Связь человека с природой в толковании трансценденталистов получила название «корреспонденции». Это понятие трактовалось его авторами достаточно широко, в частности, и как субстанциональная связь между состоянием сознания и высшими явлениями, которые в своей совокупности создают мир «бессловесного языка», иными словами, мир мысли. Признавая «вторичный» характер проявленного материального мира по сравнению с трансцендентальной (мыслительной) реальностью, «брамины» видели в мире материи ту область, которая может и должна просветить и возвысить человека, создав условия для пробуждения духовности. Представители этой школы ужасались современному состоянию сознания человечества. Так, Эмерсон говорил, что сам человек на данном отрезке времени являет собой символ деградированного божественного начала («man is God in ruins»). По мнению трансценденталистов, такое состояние цивилизованного человека чрезвычайно затрудняет для него обнаружение божественного духа в своей натуре; легче найти этот источник во внешней природе – источнике очищения и обновления. Для того чтобы сохранить духовное начало, человек должен сконцентрировать свои усилия на чтении, расшифровке и переживании божественной сути в тайнописи природы, которая проявляется во всех своих неоскверненных цивилизацией феноменах.

По мнению Г.Торо, основу бытия природы составляют процессы «обновления» и «возрождения». Торо стал участником эксперимента, навсегда прославившего его имя. 4 июля 1845 года, в День Независимости Америки, Торо поселился в хижине, которую построил сам на берегу Уолденского озера, стремясь на практике осуществить принципы упрощения жизни и продемонстрировать свое личное презрение к системе чуждого ему общественного уклада. Торо прожил на Уолдене два года и два месяца. Итогом этих лет стала книга «Уолден, или Жизнь в лесу» – шедевр мировой литературы, который был опубликован только в 1854 году. «Уолден» – это не сухой протокол его отшельнической жизни – здесь в художественно-философской форме изложено мировоззрение автора, его космогонические представления, концепция природы и человека, видение общества и отношение к прогрессу цивилизации. В «Уолдене» Торо высказывает истины, которые во многом перекликаются с мнениями Учителей. Так, «Грани Агни Йоги» гласят: «Храни молчание и наружное и внутреннее на волнах внешних воздействий. Молчание и равновесие связаны тесно» [8, с. 97]. У Торо: «Звук – лишь пузырек на поверхности молчания. Он мгновенно лопается, в то время как течение его (молчания) – мощно и вечно» [9, с. 36]. Торо, как и других трансценденталистов, волновали вопросы мыслительной деятельности человека. Так, в частности, он писал: «Поверхность земли мягка и легко принимает отпечатки человеческих ног, так обстоит и с путями, которыми движется человеческий ум. Как заезжены и пыльны должны быть столбовые дороги мира – как глубоки на них колеи традиций и привычных условий!» [9, с. 72]. По поводу чувства собственности он замечал: «<...> Богатство человека измеряется числом вещей, от которых ему легко отказаться» [9, с. 74].

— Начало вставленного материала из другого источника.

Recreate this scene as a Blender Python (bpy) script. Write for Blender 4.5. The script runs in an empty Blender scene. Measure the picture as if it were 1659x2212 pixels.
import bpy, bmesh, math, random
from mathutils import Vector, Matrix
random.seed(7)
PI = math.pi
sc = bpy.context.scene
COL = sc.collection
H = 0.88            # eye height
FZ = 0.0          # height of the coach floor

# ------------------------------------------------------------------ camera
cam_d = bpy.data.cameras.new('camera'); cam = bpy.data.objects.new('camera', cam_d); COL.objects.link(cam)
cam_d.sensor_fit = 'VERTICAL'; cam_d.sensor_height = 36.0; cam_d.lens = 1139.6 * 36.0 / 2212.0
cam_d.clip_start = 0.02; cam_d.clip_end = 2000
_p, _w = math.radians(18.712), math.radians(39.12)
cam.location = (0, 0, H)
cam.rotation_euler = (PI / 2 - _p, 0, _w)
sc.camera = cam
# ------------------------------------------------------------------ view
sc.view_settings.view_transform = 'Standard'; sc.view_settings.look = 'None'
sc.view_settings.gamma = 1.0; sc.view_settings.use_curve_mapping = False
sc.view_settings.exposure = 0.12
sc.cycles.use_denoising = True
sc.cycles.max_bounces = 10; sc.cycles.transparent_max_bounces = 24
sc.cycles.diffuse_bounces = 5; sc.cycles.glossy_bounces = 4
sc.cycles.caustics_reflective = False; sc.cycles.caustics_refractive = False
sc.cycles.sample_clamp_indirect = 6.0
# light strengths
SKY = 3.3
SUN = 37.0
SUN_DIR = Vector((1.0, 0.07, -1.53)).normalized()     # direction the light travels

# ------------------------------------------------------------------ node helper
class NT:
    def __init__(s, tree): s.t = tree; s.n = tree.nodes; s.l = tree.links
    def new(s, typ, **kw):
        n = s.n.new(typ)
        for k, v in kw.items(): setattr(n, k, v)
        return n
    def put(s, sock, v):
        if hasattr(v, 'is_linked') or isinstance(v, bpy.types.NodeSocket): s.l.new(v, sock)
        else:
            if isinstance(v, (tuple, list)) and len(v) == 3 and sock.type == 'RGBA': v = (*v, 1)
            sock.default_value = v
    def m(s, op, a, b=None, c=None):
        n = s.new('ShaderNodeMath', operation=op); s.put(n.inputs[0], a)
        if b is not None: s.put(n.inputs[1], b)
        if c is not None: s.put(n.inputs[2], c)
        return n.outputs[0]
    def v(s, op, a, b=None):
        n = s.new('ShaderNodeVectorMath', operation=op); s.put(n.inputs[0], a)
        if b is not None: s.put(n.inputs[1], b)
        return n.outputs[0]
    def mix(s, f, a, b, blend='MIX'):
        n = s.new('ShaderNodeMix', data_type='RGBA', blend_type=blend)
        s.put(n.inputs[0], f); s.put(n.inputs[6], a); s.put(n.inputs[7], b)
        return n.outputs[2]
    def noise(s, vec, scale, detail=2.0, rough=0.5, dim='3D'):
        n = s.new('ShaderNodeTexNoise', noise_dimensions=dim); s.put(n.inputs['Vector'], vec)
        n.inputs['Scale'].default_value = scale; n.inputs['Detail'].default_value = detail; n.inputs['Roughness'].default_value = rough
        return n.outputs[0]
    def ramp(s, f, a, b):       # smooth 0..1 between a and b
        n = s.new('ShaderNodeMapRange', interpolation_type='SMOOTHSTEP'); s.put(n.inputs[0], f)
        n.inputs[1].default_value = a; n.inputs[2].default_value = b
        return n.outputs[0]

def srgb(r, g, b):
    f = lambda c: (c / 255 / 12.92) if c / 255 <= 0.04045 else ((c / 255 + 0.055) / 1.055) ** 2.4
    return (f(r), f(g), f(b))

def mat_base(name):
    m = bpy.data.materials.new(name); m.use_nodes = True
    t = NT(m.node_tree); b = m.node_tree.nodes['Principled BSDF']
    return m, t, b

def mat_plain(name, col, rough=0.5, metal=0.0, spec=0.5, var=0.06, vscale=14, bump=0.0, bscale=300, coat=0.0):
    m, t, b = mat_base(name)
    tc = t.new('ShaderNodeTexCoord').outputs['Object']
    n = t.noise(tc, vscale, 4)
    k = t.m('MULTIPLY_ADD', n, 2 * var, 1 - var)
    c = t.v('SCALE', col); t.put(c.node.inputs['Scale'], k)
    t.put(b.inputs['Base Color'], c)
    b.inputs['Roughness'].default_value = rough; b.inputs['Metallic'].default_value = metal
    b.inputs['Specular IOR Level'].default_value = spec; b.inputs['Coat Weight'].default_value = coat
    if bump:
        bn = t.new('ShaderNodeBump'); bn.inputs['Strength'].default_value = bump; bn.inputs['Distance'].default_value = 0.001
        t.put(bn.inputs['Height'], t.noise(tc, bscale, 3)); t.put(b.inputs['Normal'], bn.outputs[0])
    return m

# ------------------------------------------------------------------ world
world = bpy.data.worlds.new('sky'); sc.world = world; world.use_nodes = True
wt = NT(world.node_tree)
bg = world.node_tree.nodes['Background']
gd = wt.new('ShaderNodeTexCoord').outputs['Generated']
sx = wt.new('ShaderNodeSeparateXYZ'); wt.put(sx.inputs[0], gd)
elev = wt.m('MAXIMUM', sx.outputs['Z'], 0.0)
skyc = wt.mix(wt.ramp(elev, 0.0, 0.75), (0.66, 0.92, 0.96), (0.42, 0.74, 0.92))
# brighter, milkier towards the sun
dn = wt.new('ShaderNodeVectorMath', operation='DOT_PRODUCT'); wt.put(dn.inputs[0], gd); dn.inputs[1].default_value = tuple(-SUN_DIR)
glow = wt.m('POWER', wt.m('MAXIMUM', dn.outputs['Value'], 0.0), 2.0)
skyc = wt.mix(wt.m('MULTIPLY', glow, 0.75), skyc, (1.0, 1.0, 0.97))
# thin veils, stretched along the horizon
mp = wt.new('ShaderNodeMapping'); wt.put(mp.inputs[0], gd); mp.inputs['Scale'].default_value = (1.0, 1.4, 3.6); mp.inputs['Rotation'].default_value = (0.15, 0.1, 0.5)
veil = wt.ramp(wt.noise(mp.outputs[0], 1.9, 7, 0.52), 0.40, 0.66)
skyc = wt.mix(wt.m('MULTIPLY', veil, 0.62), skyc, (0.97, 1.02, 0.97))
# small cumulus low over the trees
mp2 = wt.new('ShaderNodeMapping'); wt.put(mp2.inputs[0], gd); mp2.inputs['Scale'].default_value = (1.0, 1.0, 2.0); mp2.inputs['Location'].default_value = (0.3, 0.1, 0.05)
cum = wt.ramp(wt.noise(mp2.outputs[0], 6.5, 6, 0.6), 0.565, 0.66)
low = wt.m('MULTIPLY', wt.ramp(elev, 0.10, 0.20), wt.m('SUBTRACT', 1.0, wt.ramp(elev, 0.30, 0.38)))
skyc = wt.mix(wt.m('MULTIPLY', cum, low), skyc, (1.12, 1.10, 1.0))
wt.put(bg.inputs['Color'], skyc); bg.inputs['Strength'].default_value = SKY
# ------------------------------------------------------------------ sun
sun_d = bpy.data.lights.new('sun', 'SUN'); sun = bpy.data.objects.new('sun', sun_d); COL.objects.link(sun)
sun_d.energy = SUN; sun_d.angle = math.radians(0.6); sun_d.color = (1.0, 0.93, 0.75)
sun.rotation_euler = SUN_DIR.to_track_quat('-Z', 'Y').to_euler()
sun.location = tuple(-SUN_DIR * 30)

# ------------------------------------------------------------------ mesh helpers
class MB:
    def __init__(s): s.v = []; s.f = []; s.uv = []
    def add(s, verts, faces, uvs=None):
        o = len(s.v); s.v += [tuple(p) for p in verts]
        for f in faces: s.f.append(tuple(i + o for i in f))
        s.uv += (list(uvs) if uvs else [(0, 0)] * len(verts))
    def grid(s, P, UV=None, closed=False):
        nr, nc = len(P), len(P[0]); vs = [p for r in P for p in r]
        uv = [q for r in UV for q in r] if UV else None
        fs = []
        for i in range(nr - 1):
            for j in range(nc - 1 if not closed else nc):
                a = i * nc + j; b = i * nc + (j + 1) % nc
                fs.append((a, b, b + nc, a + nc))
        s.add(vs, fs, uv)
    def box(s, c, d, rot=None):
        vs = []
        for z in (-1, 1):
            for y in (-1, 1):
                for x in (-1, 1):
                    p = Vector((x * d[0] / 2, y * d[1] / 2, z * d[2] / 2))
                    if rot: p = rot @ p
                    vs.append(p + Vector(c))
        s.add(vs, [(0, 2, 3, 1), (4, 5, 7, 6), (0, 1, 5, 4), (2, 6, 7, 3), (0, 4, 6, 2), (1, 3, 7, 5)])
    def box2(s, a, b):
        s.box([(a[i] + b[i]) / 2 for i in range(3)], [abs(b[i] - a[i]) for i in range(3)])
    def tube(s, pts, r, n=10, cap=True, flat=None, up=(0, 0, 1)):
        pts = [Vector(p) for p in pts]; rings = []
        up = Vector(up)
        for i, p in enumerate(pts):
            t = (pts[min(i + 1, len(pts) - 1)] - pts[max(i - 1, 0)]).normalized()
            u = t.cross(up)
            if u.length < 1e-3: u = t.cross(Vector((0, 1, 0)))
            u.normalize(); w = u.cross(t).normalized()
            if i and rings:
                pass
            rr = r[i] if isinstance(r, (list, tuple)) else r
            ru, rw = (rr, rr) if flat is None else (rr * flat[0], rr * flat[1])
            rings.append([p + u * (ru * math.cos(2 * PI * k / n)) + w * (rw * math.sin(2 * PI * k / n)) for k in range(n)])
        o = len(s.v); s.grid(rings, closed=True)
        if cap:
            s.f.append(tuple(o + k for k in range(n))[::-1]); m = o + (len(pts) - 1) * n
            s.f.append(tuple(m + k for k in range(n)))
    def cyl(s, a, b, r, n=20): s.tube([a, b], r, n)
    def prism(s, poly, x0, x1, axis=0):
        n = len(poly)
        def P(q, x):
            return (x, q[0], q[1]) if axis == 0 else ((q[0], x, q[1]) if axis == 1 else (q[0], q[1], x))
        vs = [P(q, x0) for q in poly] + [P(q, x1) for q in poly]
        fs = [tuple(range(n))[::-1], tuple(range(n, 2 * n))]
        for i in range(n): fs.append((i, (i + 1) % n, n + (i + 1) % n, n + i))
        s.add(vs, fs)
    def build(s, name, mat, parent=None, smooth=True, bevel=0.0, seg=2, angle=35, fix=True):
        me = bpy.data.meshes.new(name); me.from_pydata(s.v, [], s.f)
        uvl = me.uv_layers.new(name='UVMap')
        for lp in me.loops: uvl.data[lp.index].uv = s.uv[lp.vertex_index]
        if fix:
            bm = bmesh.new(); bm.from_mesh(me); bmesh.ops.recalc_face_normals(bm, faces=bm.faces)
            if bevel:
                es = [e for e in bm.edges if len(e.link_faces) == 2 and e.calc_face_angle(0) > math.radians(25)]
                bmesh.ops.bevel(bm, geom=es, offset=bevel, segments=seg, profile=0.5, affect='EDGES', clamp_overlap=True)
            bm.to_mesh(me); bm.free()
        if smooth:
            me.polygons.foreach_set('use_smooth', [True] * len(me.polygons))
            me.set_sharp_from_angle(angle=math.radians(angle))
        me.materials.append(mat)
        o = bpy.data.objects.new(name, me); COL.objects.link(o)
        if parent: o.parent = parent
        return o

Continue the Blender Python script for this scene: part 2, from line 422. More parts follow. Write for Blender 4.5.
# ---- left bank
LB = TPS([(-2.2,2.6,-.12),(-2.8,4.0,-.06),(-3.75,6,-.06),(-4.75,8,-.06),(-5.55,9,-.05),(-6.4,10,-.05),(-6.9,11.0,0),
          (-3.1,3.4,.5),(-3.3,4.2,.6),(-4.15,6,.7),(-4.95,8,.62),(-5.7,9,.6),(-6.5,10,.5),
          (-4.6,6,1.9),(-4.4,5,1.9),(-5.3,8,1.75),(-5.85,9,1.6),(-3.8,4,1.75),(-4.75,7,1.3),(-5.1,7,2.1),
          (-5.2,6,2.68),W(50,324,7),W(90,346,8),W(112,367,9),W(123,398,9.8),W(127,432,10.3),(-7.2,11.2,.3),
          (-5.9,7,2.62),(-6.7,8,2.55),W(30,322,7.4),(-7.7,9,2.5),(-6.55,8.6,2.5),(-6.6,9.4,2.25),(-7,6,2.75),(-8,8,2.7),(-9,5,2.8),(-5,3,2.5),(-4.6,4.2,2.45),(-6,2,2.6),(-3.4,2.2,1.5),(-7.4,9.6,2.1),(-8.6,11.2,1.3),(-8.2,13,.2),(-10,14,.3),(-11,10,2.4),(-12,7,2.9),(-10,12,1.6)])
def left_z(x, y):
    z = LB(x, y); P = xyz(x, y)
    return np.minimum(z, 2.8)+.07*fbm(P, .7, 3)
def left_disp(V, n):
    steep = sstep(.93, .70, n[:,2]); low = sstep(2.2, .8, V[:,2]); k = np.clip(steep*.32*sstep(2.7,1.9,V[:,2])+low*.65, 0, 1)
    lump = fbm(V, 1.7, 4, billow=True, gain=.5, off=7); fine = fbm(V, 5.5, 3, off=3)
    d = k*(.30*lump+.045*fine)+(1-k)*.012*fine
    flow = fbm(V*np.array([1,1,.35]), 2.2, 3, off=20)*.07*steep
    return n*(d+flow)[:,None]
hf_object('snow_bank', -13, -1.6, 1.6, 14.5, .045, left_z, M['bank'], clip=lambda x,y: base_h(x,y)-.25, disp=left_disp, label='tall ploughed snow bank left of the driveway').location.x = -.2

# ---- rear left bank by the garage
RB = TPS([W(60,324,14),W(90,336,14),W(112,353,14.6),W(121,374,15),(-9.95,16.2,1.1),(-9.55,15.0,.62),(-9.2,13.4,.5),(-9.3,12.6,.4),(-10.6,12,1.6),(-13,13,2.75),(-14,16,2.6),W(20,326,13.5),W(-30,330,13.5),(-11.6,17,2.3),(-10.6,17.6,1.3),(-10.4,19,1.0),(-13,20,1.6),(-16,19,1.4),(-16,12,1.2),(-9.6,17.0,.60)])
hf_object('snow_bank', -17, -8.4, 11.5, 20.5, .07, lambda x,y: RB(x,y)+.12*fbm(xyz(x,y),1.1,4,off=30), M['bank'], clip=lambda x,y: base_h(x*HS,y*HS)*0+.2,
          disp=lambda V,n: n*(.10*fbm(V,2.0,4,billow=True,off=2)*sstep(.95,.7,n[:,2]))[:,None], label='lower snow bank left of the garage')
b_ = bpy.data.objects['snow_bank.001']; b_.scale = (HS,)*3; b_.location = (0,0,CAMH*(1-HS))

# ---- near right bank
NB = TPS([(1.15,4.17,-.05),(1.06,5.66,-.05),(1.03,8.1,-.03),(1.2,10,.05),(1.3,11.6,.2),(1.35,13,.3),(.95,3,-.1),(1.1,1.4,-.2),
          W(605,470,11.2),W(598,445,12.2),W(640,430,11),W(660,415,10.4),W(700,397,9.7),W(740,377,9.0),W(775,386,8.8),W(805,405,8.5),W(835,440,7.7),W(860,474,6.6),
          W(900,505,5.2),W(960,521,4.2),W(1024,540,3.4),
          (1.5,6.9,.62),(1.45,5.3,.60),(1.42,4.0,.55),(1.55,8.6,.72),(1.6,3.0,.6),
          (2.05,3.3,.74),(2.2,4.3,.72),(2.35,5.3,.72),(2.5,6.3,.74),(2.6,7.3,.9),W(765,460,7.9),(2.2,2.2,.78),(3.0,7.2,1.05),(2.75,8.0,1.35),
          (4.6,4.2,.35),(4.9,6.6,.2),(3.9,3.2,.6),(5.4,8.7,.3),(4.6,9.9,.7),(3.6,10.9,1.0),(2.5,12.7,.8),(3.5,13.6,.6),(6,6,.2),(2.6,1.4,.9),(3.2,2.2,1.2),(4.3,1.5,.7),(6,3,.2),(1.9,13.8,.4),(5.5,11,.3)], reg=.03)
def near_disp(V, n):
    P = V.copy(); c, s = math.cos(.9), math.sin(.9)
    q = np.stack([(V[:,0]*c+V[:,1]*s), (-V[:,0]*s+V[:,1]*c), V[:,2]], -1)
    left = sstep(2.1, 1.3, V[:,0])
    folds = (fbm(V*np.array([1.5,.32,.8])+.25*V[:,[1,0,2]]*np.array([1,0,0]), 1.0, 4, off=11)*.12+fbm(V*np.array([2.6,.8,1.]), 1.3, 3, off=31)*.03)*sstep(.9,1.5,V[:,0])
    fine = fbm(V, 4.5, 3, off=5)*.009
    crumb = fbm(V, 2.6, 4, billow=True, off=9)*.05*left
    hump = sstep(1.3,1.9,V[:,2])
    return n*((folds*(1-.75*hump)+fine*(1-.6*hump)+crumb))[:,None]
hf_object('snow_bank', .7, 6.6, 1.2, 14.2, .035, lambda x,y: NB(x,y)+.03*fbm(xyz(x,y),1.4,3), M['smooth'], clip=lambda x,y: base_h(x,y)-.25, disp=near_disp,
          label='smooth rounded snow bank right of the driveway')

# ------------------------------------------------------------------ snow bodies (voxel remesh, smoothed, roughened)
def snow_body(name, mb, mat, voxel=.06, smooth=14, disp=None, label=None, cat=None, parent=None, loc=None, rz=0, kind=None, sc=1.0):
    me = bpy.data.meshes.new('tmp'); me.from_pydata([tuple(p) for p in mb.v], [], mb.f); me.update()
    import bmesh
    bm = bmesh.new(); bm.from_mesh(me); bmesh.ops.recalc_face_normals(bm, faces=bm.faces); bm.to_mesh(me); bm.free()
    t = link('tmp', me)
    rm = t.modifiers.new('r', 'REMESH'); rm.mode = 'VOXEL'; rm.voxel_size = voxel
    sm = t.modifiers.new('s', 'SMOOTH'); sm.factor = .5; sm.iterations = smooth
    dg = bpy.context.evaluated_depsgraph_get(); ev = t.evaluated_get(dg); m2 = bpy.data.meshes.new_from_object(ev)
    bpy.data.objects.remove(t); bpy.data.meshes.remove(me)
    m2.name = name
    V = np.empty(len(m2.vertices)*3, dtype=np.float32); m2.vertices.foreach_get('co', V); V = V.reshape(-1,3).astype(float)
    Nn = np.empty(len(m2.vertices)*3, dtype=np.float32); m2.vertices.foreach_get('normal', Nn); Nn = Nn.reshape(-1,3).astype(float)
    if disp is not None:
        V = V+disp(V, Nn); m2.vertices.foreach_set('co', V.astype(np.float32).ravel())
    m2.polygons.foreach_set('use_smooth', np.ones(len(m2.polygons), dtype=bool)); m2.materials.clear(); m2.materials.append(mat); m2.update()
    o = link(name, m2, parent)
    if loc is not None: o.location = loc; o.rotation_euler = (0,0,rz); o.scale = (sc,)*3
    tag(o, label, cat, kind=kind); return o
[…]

Деятельность таких мыслителей, как Одоевский, Эмерсон, Торо особенно ценна своей кажущейся обыденностью. Их жизнь – это героика повседневности. Они смогли доказать возможность оставаться верными своей идее в быту, в мелочах повседневной жизни. Их мысли и стремление к прекрасному, что звучали острым диссонансом мыслям окружающих их людей, удерживали равновесие общества, не давая ему погрузиться в абсолютный мрак усредненности и серости. Эти люди были теми субъектами эволюции, которые прокладывали путь к новому мышлению, новому человеку, новому миру.

Литература

1. Грани Агни Йоги. 1963. Новосибирск, 1994.
2. Учение Живой Этики. Знаки Агни Йоги. М.: МЦР, 1994.
3. Одоевский В.Ф. Русские ночи. Л., 1975.
4. Цит. по: Манн Ю.В. Книги исканий (В.Ф.Одоевский и его «Русские ночи») // Проблемы романтизма. М., 1967.
5. Виргинский В.С. В.С.Одоевский.
6. Учение Живой Этики. Аум. М.: МЦР, 1996.
7. Покровский Н. Р.У.Эмерсон: В поисках своей Вселенной. Центр американских исследований в Конкорде, 1996.
8. Грани Агни Йоги. 1961 г. Новосибирск, 1996.
9. Осипова Э.Ф. Генри Торо. Л., 1985.